No es fácil para nadie la supervivencia en los tumultuosos mercados de la época. Los empresarios colombianos lo tienen bien sabido, como que se la han tenido que ver con la dura competencia reservada para todos, complicada con las particulares circunstancias de nuestro medio. Pero ahora, no en vísperas sino en la mitad de la más dura recesión económica que conoció el mundo desde la Gran Depresión, no se entiende que se les complique la vida cuando a todos los demás se les ofrece generosos alivio.
El Banco Central Europeo acaba de reducir sus tasas de interés al más bajo nivel que se conozca en el Viejo Continente. El de la Gran Bretaña hizo lo propio, casi al tiempo con el de Suiza, y el Japón volvió a instalarse en el interés cero, para encontrarse con el de la Federal Reserve de los Estados Unidos.
Por estos pagos, el Brasil toma medidas heroicas y México hace lo propio. Mientras tanto, el Banco de la República nos deja instalados en la vecindad del diez por ciento, porque eso de la crisis es asunto para otros.
Un buen diciembre, como parece que lo fue, nos pone a cubierto de cualquier contingencia, según piensan los inquilinos del palacio de mármol de la Jiménez con Séptima.
Así, por supuesto, no se puede. Siendo el dinero la materia prima esencial de cualquier negocio, encarecerlo varias veces con respecto a los competidores más duros es una mezcla de arrogancia y tontería.
Aquella tasa de interés, tan evidentemente atractiva, produce el obvio efecto de llamar capitales golondrina en cuantía suficiente para que el dólar sea muy barato. Con lo que serán tan cómodas las importaciones como poco rentables las exportaciones. De modo que mercados estrechos, casi del todo cerrados, nos esperan con las ofertas carísimas que podamos proponer.
No paran aquí las desventuras. Porque una vez se vino en picada el precio del petróleo, en las economías sensatas se transmitió ese efecto a los consumidores. Hace mucho rato que un galón de gasolina, de mejor calidad que la nuestra, vale en los Estados Unidos alrededor de un dólar con setenta centavos. Aquí nos cobran casi cuatro dólares. La gasolina, por supuesto, se trae a rastras el Fuel Oil, el ACPM y todos los derivados del petróleo. Sin dejar por fuera el carbón, que corre la suerte del combustible principal.
La medida viene acompañada con toda clase de explicaciones truculentas, que no alivian el hecho principal, el costo inmenso de esa fuente energética y de esa materia prima básica para el transporte de materias primas y bienes terminados.

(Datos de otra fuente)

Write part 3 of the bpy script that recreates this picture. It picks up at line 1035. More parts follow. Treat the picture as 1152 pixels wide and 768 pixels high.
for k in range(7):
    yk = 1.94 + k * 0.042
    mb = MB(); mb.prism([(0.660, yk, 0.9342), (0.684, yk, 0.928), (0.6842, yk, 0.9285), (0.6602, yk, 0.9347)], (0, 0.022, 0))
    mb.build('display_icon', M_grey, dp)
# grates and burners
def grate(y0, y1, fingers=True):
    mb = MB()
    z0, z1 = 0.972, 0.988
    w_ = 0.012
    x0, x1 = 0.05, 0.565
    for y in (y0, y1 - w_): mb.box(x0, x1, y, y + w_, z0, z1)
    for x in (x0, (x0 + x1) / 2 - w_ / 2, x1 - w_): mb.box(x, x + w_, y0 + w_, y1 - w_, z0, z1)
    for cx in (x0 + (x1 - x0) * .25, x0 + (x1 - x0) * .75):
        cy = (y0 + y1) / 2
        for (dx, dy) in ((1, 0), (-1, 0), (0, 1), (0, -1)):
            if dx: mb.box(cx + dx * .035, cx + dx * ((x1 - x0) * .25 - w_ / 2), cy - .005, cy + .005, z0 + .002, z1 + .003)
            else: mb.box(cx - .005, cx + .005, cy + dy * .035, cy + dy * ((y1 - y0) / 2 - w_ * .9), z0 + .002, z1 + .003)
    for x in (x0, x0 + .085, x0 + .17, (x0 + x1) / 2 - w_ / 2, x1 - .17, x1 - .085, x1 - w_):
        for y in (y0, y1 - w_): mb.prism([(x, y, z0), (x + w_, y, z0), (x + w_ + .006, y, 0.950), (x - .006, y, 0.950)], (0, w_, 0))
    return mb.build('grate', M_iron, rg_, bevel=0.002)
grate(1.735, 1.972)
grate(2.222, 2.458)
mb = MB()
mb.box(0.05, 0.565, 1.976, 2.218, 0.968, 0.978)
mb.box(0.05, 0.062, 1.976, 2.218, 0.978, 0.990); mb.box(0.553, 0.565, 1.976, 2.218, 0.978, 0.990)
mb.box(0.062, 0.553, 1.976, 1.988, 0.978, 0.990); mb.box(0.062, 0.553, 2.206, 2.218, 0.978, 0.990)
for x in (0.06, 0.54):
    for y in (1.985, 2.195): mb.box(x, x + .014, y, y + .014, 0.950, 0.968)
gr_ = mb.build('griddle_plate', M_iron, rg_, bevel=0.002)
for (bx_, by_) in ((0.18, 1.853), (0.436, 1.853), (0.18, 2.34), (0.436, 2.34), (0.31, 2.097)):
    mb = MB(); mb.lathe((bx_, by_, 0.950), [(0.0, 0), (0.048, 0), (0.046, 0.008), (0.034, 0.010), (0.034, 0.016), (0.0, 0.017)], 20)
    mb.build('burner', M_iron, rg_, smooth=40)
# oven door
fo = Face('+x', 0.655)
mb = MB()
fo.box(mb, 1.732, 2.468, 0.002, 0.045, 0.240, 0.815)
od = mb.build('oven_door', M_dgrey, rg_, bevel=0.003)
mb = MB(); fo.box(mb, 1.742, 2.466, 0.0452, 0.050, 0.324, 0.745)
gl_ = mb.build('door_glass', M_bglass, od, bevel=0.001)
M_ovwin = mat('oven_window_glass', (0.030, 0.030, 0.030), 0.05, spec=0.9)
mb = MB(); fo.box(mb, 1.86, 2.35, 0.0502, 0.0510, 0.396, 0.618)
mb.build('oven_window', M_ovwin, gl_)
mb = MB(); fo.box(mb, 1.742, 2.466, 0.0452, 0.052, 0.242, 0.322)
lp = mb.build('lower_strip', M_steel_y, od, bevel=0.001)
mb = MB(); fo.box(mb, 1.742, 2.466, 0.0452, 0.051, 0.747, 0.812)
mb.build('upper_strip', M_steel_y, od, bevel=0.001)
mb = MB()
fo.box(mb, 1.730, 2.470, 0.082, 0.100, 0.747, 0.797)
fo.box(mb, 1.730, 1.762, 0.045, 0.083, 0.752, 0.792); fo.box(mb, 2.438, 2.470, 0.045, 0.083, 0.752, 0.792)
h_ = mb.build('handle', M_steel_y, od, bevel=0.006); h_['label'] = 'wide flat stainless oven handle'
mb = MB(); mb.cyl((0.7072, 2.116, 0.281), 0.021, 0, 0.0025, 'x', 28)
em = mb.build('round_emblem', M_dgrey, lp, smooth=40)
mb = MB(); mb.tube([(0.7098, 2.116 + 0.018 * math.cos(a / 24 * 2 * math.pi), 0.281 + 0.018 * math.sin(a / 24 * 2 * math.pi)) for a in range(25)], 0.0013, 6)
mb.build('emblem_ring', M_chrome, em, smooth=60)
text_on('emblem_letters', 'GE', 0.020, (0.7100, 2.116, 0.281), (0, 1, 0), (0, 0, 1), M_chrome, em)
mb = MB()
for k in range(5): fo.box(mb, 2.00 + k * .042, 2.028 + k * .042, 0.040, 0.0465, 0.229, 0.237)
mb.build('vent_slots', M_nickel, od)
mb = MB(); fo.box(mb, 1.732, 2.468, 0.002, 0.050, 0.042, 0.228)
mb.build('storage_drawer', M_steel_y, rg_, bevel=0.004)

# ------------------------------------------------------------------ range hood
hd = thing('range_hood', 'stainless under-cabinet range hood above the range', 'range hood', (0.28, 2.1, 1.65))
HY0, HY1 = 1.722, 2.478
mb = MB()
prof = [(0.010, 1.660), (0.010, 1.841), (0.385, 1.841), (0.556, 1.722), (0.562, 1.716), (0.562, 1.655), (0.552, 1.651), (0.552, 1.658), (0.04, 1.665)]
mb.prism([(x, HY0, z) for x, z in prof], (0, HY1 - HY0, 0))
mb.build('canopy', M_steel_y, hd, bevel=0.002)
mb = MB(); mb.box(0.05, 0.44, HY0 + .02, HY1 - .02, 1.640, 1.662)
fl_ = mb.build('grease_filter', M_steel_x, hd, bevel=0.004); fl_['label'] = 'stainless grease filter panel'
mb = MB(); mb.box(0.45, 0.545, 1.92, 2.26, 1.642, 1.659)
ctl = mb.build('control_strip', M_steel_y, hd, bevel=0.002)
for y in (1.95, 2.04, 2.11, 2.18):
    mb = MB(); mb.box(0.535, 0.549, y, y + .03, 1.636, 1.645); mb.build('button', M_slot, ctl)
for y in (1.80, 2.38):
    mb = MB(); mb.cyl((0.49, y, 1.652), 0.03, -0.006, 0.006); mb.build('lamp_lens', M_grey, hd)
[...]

El Alcalde de Bogotá, tan inteligente y despierto, nos recibe a puerta gayola, como se dice en tauromaquia, con otra noticia fantástica. El aumento exponencial del impuesto predial para toda la finca raíz, especialmente si se trata de bienes comerciales, es lo mejor que se le puede ocurrir a los economistas del Polo Democrático. Que sea lo contrario de lo que hacen todos los gobiernos del mundo en días recesivos, no importa. Damos por descontado que los demás alcaldes no se quedarán atrasados. ¿No estamos hablando de competencia?
Todavía falta. Porque la estructura oligopólica de bienes y servicios esenciales está pasando su factura. Con el hierro y el cemento lo comprobamos cada mañana. Pero faltaba lo peor. La energía eléctrica cuesta en Colombia el doble que en los Estados Unidos, donde no tienen la ventaja comparativa del agua.
Y ahora se sabe que los cuatro proveedores de esa energía tienen listo un aumento del 20 al 25% del precio ya exagerado de su mercancía, aduciendo, ¡Dios del Cielo!, escasez de agua.
Cuando andamos con ella al cuello, los entusiastas calculadores de las tarifas se anticipan a prevenir una gran sequía. Que nos coja confesados, es lo que cabe decir en circunstancias tan angustiosas.
Y después, a competir se dijo. Con las carreteras que padecemos, con una situación de seguridad comprometida y con estas perlas, queda listo el collar. Que no servirá de adorno, sino para ahorcarnos. Se abre el debate.